Ron Nelson: “It's sleepless nights worrying about everybody, and wondering what I'm going to do."

Nearly 30 mobile homes make up the park and most of the owners have lived near each other for many years. They say they're a family and leaving each other will be hard.

JoAnn Lish: “There wouldn't be one person in here that I wouldn't give a key to, and tell them to go check on my place."

Now, their happy, clean, and peaceful community is changing. For sale signs are going up and moving vans are coming in. A local developer sent a letter to residents on June 1 telling them they had until September to move out. If they cleared the place by August he'd give them a $1500 moving bonus -- something residents say is not enough.

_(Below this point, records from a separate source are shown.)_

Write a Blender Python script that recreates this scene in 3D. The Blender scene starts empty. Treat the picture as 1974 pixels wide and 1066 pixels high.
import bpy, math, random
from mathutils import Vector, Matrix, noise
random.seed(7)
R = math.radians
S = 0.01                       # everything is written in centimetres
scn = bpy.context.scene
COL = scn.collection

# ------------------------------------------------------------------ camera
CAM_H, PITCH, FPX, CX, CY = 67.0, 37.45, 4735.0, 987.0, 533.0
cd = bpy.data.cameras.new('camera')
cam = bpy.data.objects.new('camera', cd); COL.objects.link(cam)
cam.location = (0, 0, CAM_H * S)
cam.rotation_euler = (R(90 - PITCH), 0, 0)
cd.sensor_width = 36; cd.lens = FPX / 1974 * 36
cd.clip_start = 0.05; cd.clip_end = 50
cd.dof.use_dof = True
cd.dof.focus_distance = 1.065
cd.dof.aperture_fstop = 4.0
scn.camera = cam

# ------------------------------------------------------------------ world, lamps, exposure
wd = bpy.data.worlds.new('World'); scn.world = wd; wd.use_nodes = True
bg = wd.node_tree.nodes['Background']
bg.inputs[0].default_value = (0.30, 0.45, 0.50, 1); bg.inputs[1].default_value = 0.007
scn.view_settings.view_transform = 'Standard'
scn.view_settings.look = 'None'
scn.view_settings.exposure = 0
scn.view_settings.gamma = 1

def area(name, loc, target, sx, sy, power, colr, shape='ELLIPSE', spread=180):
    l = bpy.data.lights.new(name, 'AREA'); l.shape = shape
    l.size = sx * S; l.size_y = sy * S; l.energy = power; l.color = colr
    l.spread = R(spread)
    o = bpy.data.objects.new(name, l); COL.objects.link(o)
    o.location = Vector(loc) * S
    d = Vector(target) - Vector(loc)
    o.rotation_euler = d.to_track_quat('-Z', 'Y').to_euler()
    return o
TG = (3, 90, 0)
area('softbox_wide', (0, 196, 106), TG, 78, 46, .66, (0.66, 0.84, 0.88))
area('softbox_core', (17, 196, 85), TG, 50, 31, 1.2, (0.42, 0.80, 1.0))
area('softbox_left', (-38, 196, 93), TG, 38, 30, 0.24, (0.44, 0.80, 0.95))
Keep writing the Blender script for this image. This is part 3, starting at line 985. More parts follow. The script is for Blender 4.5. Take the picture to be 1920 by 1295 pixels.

Virginia Martinez, Community Action Program: “If she moves this home, the ceiling will crack. They’ll have to put in a new roof, the walls will fall in.”

Most of these trailers were built in the 1960s. They're too old to be moved. It’s creating a tough problem that carries a strong reminder: When buying a mobile home it's a buyer beware situation.

Mobile home owners usually don't own the property they live on, and they're vulnerable to changes in ownership. But facing this problem 20 years after moving into this park is now bringing tears and strain into the lives of the people affected.

JoAnn Lish: “I've brought boxes home, but I haven't used any of them. I don't know what I'm going to do."

Ron Nelson: “I was really quite upset, because I didn't think by law that they could do that, but I guess they can."

The new property owner of the mobile home park did tell Eyewitness News that he offered the $1500 moving expense money not because he legally had to, but because he felt like it was the compassionate thing to do.